L'association Les Citoyens a présenté, ce jeudi 17 juillet à Rabat, les résultats d'une vaste enquête nationale inédite sur la perception qu'ont les jeunes Marocains de l'engagement citoyen. Menée pendant plus d'un an dans les 12 régions du pays, cette étude qualitative et quantitative, fondée sur plus de 1.100 réponses, dresse un portrait nuancé d'une jeunesse investie, critique, et en quête de reconnaissance institutionnelle. Fruit de plus d'un an de recherche participative, le rapport intitulé « Comment les jeunes voient-ils l'engagement citoyen ? » s'appuie sur un échantillon représentatif de jeunes âgés de 19 à 24 ans, issus aussi bien de zones urbaines que rurales (46% de localités rurales ou semi-urbaines). L'échantillon, composé majoritairement d'étudiants, inclut également des salariés, des fonctionnaires, des entrepreneurs et des jeunes sans emploi ni formation. Cette diversité a permis de recueillir des données précieuses sur les attentes, les doutes et les formes d'engagement d'une jeunesse souvent mal comprise.
Contrairement aux stéréotypes qui les présentent comme déconnectés, les jeunes Marocains se montrent fortement impliqués dans la vie de leur communauté : 72% d'entre eux déclarent avoir participé à une initiative citoyenne. Toutefois, cette participation reste largement informelle et non reconnue par les instances officielles. Les formes classiques de la participation institutionnelle – telles que les pétitions, motions ou conseils consultatifs – restent méconnues ou perçues comme inaccessibles : 42% des jeunes n'ont jamais eu recours à ces dispositifs, jugés trop lourds ou éloignés de leur réalité.
Une méfiance envers les institutions
L'étude livre un constat sans appel : plus de 70% des jeunes interrogés se disent méfiants envers les institutions et les élus. Un sentiment renforcé par la complexité des procédures administratives et l'absence de retour concret de la part des autorités. Le sentiment d'être "invisible" est récurrent : beaucoup d'initiatives citoyennes locales, bien que porteuses de changement, peinent à trouver des relais ou un appui institutionnel.
Le rapport met en évidence le rôle central du numérique dans les nouvelles formes d'engagement : près de 70% des jeunes utilisent les réseaux sociaux pour promouvoir des causes ou s'informer sur des enjeux citoyens. Toutefois, cette mobilisation en ligne ne se traduit que rarement par une participation à des mécanismes formels. La fracture numérique reste un obstacle : absence de connexion Internet dans certaines zones, plateformes trop complexes, manque d'interactivité avec les institutions.
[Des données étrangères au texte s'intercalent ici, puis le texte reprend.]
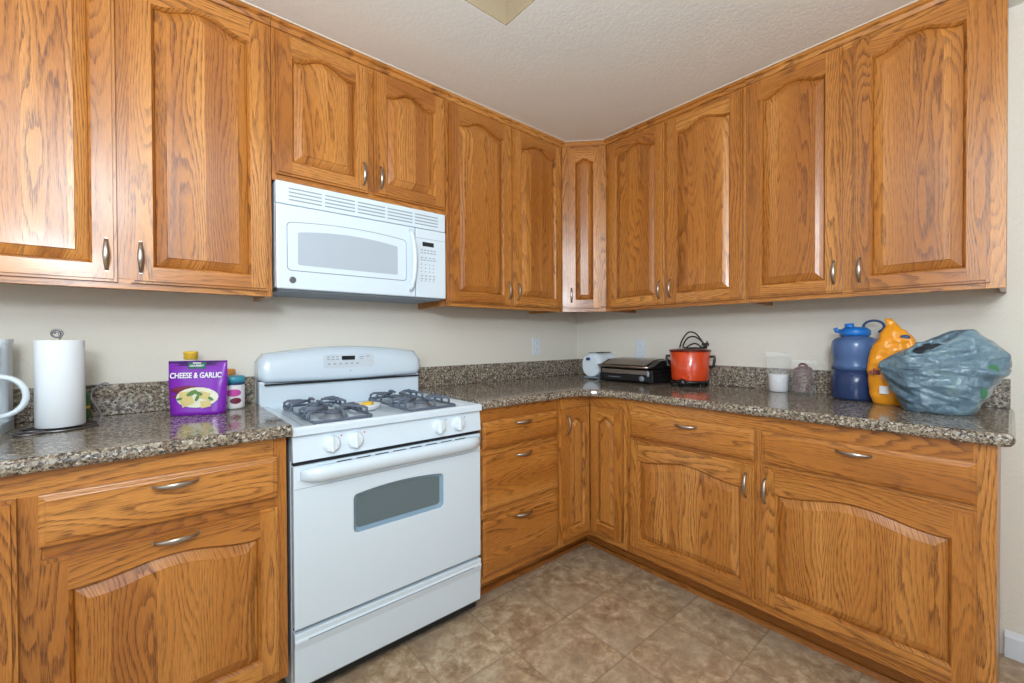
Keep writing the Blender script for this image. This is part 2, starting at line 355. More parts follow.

Au-delà du constat, le rapport formule des recommandations concrètes : intégrer l'éducation à la citoyenneté dans les programmes scolaires, créer des commissions "jeunesses" communales, instaurer des budgets participatifs dans chaque région, ou encore soutenir les initiatives informelles à fort impact local via un fonds dédié. La transformation des maisons des jeunes en hubs civiques fait également partie des propositions.
Une jeunesse porteuse de propositions concrètes
L'association Les Citoyens pour l'intelligence collective. Au cœur de sa démarche : les Cafés Citoyens, espaces de dialogue qui, en plus de leurs 1.000 éditions organisées au Maroc et à l'étranger, nourrissent une démocratie participative émergente. Un réseau de plus de 200 ambassadeurs, porteurs de projets communautaires, anime ce dispositif.
Plus récemment, les "Labs Citoyens" ont été lancés pour permettre aux jeunes de co-construire des solutions autour de trois axes prioritaires : éducation, employabilité et engagement civique. Ces solutions seront discutées dans le cadre d'un hackathon national d'innovation citoyenne, en prévision des élections de 2026.
Ce rapport se veut, selon l'association, un plaidoyer pour une meilleure considération des jeunes dans les politiques publiques. Il interpelle les décideurs sur l'urgence d'une gouvernance plus inclusive et participative, capable de mobiliser les énergies de cette jeunesse déterminée à contribuer activement à l'avenir du pays. Les Citoyens rappelle, en ce sens, que le développement du Maroc passe nécessairement par la reconnaissance de toutes les formes d'engagement et la création de passerelles concrètes entre la société civile et les institutions.